Rows from a 3D scene dataset:
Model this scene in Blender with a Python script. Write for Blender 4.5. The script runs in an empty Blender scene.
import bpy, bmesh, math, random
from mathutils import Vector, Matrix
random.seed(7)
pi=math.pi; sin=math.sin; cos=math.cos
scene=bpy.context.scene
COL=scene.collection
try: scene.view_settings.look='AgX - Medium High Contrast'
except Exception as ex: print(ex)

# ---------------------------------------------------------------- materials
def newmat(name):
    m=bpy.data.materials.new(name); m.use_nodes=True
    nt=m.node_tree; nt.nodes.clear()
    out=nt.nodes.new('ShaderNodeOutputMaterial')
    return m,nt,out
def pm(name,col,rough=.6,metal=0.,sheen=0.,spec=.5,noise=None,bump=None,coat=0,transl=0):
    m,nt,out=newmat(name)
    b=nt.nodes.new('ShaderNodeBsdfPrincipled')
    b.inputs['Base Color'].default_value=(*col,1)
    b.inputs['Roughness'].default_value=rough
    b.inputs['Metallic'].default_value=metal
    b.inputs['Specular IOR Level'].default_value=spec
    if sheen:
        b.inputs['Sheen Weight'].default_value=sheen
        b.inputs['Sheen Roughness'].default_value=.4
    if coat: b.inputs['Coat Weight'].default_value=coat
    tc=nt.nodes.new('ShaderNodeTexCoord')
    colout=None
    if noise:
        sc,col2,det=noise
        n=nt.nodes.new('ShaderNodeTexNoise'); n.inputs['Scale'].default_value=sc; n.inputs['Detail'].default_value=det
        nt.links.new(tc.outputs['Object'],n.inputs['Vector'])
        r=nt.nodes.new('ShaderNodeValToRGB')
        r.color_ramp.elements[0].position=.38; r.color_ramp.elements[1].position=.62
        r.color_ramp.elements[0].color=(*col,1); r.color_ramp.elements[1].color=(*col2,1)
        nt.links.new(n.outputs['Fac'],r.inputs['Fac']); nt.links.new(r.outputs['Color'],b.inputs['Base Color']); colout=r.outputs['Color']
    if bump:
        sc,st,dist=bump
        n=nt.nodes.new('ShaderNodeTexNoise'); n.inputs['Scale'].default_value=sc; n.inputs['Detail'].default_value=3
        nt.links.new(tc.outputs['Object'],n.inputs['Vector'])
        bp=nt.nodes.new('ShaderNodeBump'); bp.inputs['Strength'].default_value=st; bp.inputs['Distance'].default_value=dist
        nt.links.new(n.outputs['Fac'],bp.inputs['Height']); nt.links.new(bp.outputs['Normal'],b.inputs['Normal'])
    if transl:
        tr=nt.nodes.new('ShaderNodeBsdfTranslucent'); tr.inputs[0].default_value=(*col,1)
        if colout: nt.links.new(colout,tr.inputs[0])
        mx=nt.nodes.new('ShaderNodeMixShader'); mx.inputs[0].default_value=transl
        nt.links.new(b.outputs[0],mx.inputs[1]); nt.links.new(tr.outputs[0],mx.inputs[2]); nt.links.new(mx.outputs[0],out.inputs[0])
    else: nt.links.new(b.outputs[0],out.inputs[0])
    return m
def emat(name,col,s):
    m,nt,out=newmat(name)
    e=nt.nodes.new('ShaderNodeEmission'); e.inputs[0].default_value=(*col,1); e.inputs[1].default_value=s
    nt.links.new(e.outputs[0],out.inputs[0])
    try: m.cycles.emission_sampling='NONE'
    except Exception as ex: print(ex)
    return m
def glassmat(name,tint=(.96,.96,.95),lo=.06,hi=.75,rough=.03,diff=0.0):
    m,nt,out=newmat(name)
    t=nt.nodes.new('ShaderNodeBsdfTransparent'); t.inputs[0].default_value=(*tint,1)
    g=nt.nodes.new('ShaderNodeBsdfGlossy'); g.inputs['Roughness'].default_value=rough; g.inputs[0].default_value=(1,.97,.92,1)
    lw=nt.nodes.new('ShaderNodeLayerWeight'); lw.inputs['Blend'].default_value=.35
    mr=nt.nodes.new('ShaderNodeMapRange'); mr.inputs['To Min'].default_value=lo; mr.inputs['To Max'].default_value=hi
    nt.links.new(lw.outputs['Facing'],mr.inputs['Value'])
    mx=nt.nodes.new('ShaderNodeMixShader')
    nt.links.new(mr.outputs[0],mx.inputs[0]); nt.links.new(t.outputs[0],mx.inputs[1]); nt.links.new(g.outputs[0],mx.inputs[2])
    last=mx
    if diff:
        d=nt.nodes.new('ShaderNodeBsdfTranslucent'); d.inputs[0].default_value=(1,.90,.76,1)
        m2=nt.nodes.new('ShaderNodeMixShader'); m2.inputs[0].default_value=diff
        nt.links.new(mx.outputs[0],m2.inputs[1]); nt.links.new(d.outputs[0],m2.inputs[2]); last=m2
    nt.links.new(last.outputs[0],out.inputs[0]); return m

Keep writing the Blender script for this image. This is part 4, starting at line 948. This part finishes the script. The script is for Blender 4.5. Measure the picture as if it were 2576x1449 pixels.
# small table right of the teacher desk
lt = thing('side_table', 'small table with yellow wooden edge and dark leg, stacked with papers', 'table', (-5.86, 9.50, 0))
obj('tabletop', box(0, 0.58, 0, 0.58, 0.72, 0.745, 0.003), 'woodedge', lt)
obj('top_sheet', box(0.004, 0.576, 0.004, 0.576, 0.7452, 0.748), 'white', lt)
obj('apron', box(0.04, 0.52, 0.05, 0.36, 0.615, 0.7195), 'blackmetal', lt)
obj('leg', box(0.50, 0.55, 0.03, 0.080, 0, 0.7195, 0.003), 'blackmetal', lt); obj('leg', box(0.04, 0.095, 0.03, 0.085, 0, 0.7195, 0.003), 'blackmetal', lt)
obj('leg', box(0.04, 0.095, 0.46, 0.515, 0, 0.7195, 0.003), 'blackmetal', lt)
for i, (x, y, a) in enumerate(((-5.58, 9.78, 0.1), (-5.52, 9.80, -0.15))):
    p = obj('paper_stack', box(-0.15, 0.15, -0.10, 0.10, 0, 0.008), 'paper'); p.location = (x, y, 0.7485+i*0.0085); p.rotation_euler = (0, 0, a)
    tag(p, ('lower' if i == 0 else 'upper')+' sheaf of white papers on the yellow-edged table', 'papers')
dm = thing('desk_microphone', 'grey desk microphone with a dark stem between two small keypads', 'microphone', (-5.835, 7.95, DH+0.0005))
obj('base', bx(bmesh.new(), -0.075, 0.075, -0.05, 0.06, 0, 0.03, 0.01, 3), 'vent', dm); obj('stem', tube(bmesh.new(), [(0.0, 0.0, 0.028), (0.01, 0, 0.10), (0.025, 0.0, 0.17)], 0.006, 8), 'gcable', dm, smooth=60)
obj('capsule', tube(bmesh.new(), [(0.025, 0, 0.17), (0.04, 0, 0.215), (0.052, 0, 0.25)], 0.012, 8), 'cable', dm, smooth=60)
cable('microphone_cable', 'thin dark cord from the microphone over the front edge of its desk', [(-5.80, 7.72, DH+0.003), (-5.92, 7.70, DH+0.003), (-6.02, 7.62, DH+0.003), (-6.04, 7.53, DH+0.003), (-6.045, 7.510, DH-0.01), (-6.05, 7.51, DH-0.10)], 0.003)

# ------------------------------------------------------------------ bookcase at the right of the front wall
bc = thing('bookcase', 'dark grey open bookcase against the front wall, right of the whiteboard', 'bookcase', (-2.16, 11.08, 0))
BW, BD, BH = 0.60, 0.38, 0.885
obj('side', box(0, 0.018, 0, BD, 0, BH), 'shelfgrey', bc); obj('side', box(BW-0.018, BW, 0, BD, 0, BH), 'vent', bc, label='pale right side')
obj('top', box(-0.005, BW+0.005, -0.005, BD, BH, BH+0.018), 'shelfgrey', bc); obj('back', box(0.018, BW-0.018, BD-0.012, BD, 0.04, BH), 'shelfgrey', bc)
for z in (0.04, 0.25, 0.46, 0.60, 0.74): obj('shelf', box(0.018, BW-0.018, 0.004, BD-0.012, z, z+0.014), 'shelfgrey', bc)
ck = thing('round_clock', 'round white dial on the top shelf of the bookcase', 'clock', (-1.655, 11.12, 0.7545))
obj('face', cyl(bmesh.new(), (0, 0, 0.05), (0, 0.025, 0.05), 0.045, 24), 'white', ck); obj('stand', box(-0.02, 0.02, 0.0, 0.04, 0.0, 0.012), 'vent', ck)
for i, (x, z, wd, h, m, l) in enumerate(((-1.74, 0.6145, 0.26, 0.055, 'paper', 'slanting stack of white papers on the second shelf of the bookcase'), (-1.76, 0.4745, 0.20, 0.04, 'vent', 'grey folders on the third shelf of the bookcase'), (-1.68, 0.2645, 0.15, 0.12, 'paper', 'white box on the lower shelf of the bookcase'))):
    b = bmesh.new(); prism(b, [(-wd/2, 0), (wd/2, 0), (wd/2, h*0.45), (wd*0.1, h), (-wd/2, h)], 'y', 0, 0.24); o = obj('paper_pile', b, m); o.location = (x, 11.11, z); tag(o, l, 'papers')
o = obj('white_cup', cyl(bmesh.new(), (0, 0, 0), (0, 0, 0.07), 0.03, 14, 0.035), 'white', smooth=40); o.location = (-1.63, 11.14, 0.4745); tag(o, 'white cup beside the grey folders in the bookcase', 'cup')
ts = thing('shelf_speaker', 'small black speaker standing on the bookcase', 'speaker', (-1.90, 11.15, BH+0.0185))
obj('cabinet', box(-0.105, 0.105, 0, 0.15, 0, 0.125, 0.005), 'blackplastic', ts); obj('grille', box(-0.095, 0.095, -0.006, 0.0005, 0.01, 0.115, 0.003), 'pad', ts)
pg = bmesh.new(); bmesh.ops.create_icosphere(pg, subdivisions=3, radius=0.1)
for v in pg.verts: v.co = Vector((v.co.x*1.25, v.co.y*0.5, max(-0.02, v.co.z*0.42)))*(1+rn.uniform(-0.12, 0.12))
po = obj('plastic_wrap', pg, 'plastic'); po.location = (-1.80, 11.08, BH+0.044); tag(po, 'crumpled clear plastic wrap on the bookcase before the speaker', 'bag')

Brief » Write out, from the lines above, only those from the line with "Keep writing the" to the line with "cable('microphone_cable', 'thin dark", exactly as given, including the first and the last.

Final answer »
Keep writing the Blender script for this image. This is part 4, starting at line 948. This part finishes the script. The script is for Blender 4.5. Measure the picture as if it were 2576x1449 pixels.
# small table right of the teacher desk
lt = thing('side_table', 'small table with yellow wooden edge and dark leg, stacked with papers', 'table', (-5.86, 9.50, 0))
obj('tabletop', box(0, 0.58, 0, 0.58, 0.72, 0.745, 0.003), 'woodedge', lt)
obj('top_sheet', box(0.004, 0.576, 0.004, 0.576, 0.7452, 0.748), 'white', lt)
obj('apron', box(0.04, 0.52, 0.05, 0.36, 0.615, 0.7195), 'blackmetal', lt)
obj('leg', box(0.50, 0.55, 0.03, 0.080, 0, 0.7195, 0.003), 'blackmetal', lt); obj('leg', box(0.04, 0.095, 0.03, 0.085, 0, 0.7195, 0.003), 'blackmetal', lt)
obj('leg', box(0.04, 0.095, 0.46, 0.515, 0, 0.7195, 0.003), 'blackmetal', lt)
for i, (x, y, a) in enumerate(((-5.58, 9.78, 0.1), (-5.52, 9.80, -0.15))):
    p = obj('paper_stack', box(-0.15, 0.15, -0.10, 0.10, 0, 0.008), 'paper'); p.location = (x, y, 0.7485+i*0.0085); p.rotation_euler = (0, 0, a)
    tag(p, ('lower' if i == 0 else 'upper')+' sheaf of white papers on the yellow-edged table', 'papers')
dm = thing('desk_microphone', 'grey desk microphone with a dark stem between two small keypads', 'microphone', (-5.835, 7.95, DH+0.0005))
obj('base', bx(bmesh.new(), -0.075, 0.075, -0.05, 0.06, 0, 0.03, 0.01, 3), 'vent', dm); obj('stem', tube(bmesh.new(), [(0.0, 0.0, 0.028), (0.01, 0, 0.10), (0.025, 0.0, 0.17)], 0.006, 8), 'gcable', dm, smooth=60)
obj('capsule', tube(bmesh.new(), [(0.025, 0, 0.17), (0.04, 0, 0.215), (0.052, 0, 0.25)], 0.012, 8), 'cable', dm, smooth=60)
cable('microphone_cable', 'thin dark cord from the microphone over the front edge of its desk', [(-5.80, 7.72, DH+0.003), (-5.92, 7.70, DH+0.003), (-6.02, 7.62, DH+0.003), (-6.04, 7.53, DH+0.003), (-6.045, 7.510, DH-0.01), (-6.05, 7.51, DH-0.10)], 0.003)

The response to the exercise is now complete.